Now, don’t ask me the director’s name, for the credits of this bottom budget mishmash were too illegible to decipher (The name is George Toscano -- Ed.). Don’t ask me why he and the screenwriter couldn't come up with anything coherent, or why nobody with any degree of professionalism participated. Don’t ask me why, only months after the videotape came out, the box at my local outlet was visibly dirty, battered, beaten and already starting to turn yellow. Don’t even ask me what it’s about, for after seeing it, I’m still looking for a person to explain the plot to me.

Basically, it looks like a bunch of “spooky images” strung together, with virtually nothing to hold them in place, and since execution is so crude and amateurish with abysmal dubbing, comatose dubbers doing people who look like they weren’t too talented to begin with, and lighting which makes it hard to see not helping any, the “spookiness” rarely comes across as anything more than a five-year-old trying to be artsy-fartsy. Let’s try to be optimistic and hope that the incoherency is due to some truly brainless cutting. And yet, there are other scenes which call out – nay, SCREAM – for editing. Like in some of Jess Franco’s films, there are moments not even meant to be suspenseful wherein a person slowly ambles from one room to another and we’re forced to endure their every step. At one point, a man seats himself in a chair and remains there doing nothing, not even posing thoughtfully, for several minutes. Action has a habit of being elongated or ending before we know what hit us. There is a four or five minute sequence of the hero driving, but he apparently had no destination. Poor editing tells us in the middle that an opening automobile accident is integral to the supposed plot, and yet, we aren’t even informed it happened until then. Instead, we see a bloody figure, and don’t know how he got that way!

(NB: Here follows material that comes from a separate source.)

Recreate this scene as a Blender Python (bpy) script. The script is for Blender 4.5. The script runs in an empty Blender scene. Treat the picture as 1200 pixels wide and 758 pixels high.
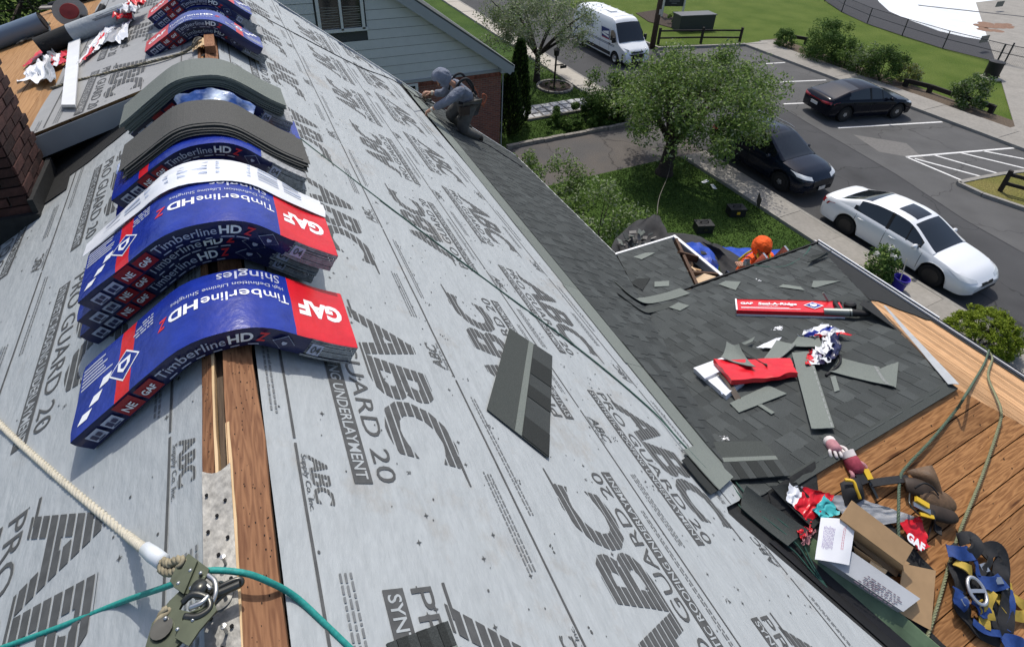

The bloody figure is brought to a man’s apartment to be cleaned up and, while there, vanishes into thin air, leaving behind a glass jar emblazoned with the face of one of the Bava/Argento demons. The symbolism, if that’s what it is, eludes me. The apartment owner keeps running into the bloody man, who it turns out died in the accident, but it’s never quite clear what he presently wants. The apartment owner repeatedly throws the jar away, but it always returns. He smashes it to smithereens a couple of times, but it returns intact.

In black and white sequences which seem to indicate astral projections, he powerlessly witnesses murders committed by and upon extras without names. Then he apparently stumbles upon Hell, but “Scream of the Damned” not withstanding, Hades is somebody’s backyard with a smoldering barbecue. During another trip, he watches soldiers buying it on the battlefield. What does this all mean? Despite the lack of “psychic ghoulishness” inherent in such films as COMBAT SHOCK, ERASERHEAD, BLOODY WEDNESDAY, THE RULING CLASS and to an extent even ALL THE COLORS OF THE DARK and DRILLER KILLER, we wonder if it means he’s going bonkers. He vacillates in wondering about that, too, and his girlfriend is sure of it. The ending tries to explain why these things have been happening, although it was still too vague for me, but one thing certain is that it wasn’t “all in his head” after all. If we needed any further reassurance, there’s a clichéd “the nightmare is starting anew” wrap-up.

THE JAR is absolutely stupefying, even more incoherent than NEON MANIACS, IGOR AND THE LUNATICS, GREY MATTER and the BLOOD COUPLE cut of GANJA AND HESS. If you like being confused, see it. If not, a firm thumbs down.